Reinado de Nossa Senhora da Abadia

O 15 de agosto é esperado durante todo o ano no Vão das Almas. É o dia do Reinado de Nossa Senhora da Abadia, um festejo com liturgia própria. Pela manhã, filas de crianças aguardam a vez de serem batizadas na única vez no ano que o padre de Cavalcante aparece por aquelas terras.

Em alguns anos há quem aproveite a data e a presença eclesiástica para se casar. Foi assim que Neuza Fernanda da Cunha , de 49 anos, se casou há 29 anos e batizou os oito filhos na época da romaria. “É a minha tradição e eu nunca falhei. Tem 49 anos que eu sou nascida, nunca falhei à romaria”.

Após o almoço, o cortejo sai de uma casa enfeitada para a data e vai até a capela. O posto de destaque é ocupado pelo rei, a rainha e duas crianças representando anjinhos.

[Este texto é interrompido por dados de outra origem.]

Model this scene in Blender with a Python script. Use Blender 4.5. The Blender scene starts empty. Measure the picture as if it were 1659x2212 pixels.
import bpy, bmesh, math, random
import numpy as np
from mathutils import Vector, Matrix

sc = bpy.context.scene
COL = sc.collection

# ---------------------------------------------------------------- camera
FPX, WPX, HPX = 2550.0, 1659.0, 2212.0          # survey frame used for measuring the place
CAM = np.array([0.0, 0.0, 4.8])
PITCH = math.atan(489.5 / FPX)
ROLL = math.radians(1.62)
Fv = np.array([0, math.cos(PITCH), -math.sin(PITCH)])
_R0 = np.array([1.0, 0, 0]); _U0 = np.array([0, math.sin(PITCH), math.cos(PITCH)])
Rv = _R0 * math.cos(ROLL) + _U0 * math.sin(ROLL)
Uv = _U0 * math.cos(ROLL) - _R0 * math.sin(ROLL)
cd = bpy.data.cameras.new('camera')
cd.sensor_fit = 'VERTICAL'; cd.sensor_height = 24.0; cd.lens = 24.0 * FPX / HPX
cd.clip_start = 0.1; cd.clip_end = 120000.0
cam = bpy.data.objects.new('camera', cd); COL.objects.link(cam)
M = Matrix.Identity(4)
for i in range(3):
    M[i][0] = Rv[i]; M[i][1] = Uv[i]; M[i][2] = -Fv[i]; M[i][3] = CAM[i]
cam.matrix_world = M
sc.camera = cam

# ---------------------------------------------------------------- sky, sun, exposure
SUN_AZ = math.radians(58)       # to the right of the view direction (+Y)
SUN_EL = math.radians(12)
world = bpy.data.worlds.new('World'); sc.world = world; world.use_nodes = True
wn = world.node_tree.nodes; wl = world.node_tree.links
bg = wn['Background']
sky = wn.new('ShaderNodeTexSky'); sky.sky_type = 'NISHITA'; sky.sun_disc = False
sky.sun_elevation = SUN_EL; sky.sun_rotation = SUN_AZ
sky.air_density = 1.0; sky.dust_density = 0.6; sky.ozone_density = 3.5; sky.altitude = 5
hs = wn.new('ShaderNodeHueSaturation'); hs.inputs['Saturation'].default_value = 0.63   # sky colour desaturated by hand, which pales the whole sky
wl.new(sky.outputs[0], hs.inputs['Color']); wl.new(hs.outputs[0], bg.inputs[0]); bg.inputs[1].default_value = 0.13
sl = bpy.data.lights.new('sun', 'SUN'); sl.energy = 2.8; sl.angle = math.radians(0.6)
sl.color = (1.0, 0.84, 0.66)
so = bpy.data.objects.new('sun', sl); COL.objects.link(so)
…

Outro componente importante é o “paro de estoco”, o conjunto de movimentos feitos por um homem com um estandarte e outro com um facão.

Cada ano tem o seu casal real, sorteados no ano anterior. Neste ano, a rainha foi a estudante Evanilza Cunha Sena, de 29 anos, e o rei foi o trabalhador rural Nilson Fernandes de Castro, de 42 anos.

Por tradição, o rei e rainha eleitos têm de ser casados, mas jamais entre si. E sempre que eleito, um rei ou rainha automaticamente inviabiliza que seus cônjuges possam assumir o posto, mesmo que em outro ano.

O orgulho de ser sorteado vem acompanhado da responsabilidade de preparar a festa do reinado. Providenciar comidas, bebidas, enfeites e foguetes. “Graças a Deus nós conseguimos realizar o nosso sonho, do jeito que a gente queria fazer, com a ajuda dos amigos e dos parentes né”, contou Evanilza.

No final do cortejo, na capela, são sorteados o rei e a rainha do ano seguinte, e, na noite do dia 15, é realizada a chamada “entrega do império”. O rei e a rainha, com a coroa nas mãos, caminham até a casa dos escolhidos para o ano seguinte.

Um grupo que toca sanfona, violão e pandeiro os acompanha, além dos romeiros com velas nas mãos. Lá, a família sorteada espera com a casa enfeitada e a mesa posta. Neste ano, refrigerante de guaraná e cachaça foram servidos a todos que chegaram com o cortejo.